- [WHAT THE TASK REQUIRES] Repeat every line below exactly as it reads.

- [DATA SEGMENT]
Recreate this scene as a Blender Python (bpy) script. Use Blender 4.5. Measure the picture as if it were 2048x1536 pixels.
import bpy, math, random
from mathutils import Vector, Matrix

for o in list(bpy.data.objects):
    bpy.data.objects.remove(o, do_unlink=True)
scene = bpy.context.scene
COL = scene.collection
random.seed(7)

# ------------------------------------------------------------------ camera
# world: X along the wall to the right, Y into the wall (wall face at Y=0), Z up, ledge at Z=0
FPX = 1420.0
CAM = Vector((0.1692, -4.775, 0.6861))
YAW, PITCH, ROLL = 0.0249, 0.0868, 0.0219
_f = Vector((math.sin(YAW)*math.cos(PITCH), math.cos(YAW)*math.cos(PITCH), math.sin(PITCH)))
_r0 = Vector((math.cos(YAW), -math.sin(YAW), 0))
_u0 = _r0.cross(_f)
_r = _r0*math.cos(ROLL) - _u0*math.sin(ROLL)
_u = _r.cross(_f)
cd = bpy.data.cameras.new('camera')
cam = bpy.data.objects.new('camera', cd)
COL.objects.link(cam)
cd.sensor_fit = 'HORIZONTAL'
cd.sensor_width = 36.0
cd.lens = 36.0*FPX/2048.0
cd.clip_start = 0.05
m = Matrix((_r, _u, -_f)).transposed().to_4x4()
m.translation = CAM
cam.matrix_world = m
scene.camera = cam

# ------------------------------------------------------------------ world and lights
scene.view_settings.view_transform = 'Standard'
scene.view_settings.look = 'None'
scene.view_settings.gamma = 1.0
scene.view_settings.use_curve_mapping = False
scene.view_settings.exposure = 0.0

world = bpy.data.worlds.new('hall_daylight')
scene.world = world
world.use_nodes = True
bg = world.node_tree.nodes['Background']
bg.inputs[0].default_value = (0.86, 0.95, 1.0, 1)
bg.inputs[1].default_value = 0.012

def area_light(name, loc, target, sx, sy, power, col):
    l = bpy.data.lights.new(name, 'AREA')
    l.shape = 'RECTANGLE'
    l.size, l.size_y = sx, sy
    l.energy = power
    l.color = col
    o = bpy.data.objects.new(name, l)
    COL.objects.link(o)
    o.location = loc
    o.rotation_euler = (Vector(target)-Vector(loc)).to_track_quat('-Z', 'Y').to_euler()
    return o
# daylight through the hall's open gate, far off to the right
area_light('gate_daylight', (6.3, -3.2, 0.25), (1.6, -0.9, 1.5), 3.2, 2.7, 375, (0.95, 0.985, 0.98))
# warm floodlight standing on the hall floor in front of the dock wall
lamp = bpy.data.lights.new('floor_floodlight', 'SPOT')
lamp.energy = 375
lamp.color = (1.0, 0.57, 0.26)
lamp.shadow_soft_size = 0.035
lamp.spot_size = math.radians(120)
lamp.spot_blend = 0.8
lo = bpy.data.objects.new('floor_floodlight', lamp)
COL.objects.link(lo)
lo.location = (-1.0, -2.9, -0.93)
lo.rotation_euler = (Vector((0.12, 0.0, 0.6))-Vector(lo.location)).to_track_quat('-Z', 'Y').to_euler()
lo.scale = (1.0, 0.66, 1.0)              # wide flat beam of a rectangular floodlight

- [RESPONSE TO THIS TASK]
Recreate this scene as a Blender Python (bpy) script. Use Blender 4.5. Measure the picture as if it were 2048x1536 pixels.
import bpy, math, random
from mathutils import Vector, Matrix

for o in list(bpy.data.objects):
    bpy.data.objects.remove(o, do_unlink=True)
scene = bpy.context.scene
COL = scene.collection
random.seed(7)

# ------------------------------------------------------------------ camera
# world: X along the wall to the right, Y into the wall (wall face at Y=0), Z up, ledge at Z=0
FPX = 1420.0
CAM = Vector((0.1692, -4.775, 0.6861))
YAW, PITCH, ROLL = 0.0249, 0.0868, 0.0219
_f = Vector((math.sin(YAW)*math.cos(PITCH), math.cos(YAW)*math.cos(PITCH), math.sin(PITCH)))
_r0 = Vector((math.cos(YAW), -math.sin(YAW), 0))
_u0 = _r0.cross(_f)
_r = _r0*math.cos(ROLL) - _u0*math.sin(ROLL)
_u = _r.cross(_f)
cd = bpy.data.cameras.new('camera')
cam = bpy.data.objects.new('camera', cd)
COL.objects.link(cam)
cd.sensor_fit = 'HORIZONTAL'
cd.sensor_width = 36.0
cd.lens = 36.0*FPX/2048.0
cd.clip_start = 0.05
m = Matrix((_r, _u, -_f)).transposed().to_4x4()
m.translation = CAM
cam.matrix_world = m
scene.camera = cam

# ------------------------------------------------------------------ world and lights
scene.view_settings.view_transform = 'Standard'
scene.view_settings.look = 'None'
scene.view_settings.gamma = 1.0
scene.view_settings.use_curve_mapping = False
scene.view_settings.exposure = 0.0

world = bpy.data.worlds.new('hall_daylight')
scene.world = world
world.use_nodes = True
bg = world.node_tree.nodes['Background']
bg.inputs[0].default_value = (0.86, 0.95, 1.0, 1)
bg.inputs[1].default_value = 0.012

def area_light(name, loc, target, sx, sy, power, col):
    l = bpy.data.lights.new(name, 'AREA')
    l.shape = 'RECTANGLE'
    l.size, l.size_y = sx, sy
    l.energy = power
    l.color = col
    o = bpy.data.objects.new(name, l)
    COL.objects.link(o)
    o.location = loc
    o.rotation_euler = (Vector(target)-Vector(loc)).to_track_quat('-Z', 'Y').to_euler()
    return o
# daylight through the hall's open gate, far off to the right
area_light('gate_daylight', (6.3, -3.2, 0.25), (1.6, -0.9, 1.5), 3.2, 2.7, 375, (0.95, 0.985, 0.98))
# warm floodlight standing on the hall floor in front of the dock wall
lamp = bpy.data.lights.new('floor_floodlight', 'SPOT')
lamp.energy = 375
lamp.color = (1.0, 0.57, 0.26)
lamp.shadow_soft_size = 0.035
lamp.spot_size = math.radians(120)
lamp.spot_blend = 0.8
lo = bpy.data.objects.new('floor_floodlight', lamp)
COL.objects.link(lo)
lo.location = (-1.0, -2.9, -0.93)
lo.rotation_euler = (Vector((0.12, 0.0, 0.6))-Vector(lo.location)).to_track_quat('-Z', 'Y').to_euler()
lo.scale = (1.0, 0.66, 1.0)              # wide flat beam of a rectangular floodlight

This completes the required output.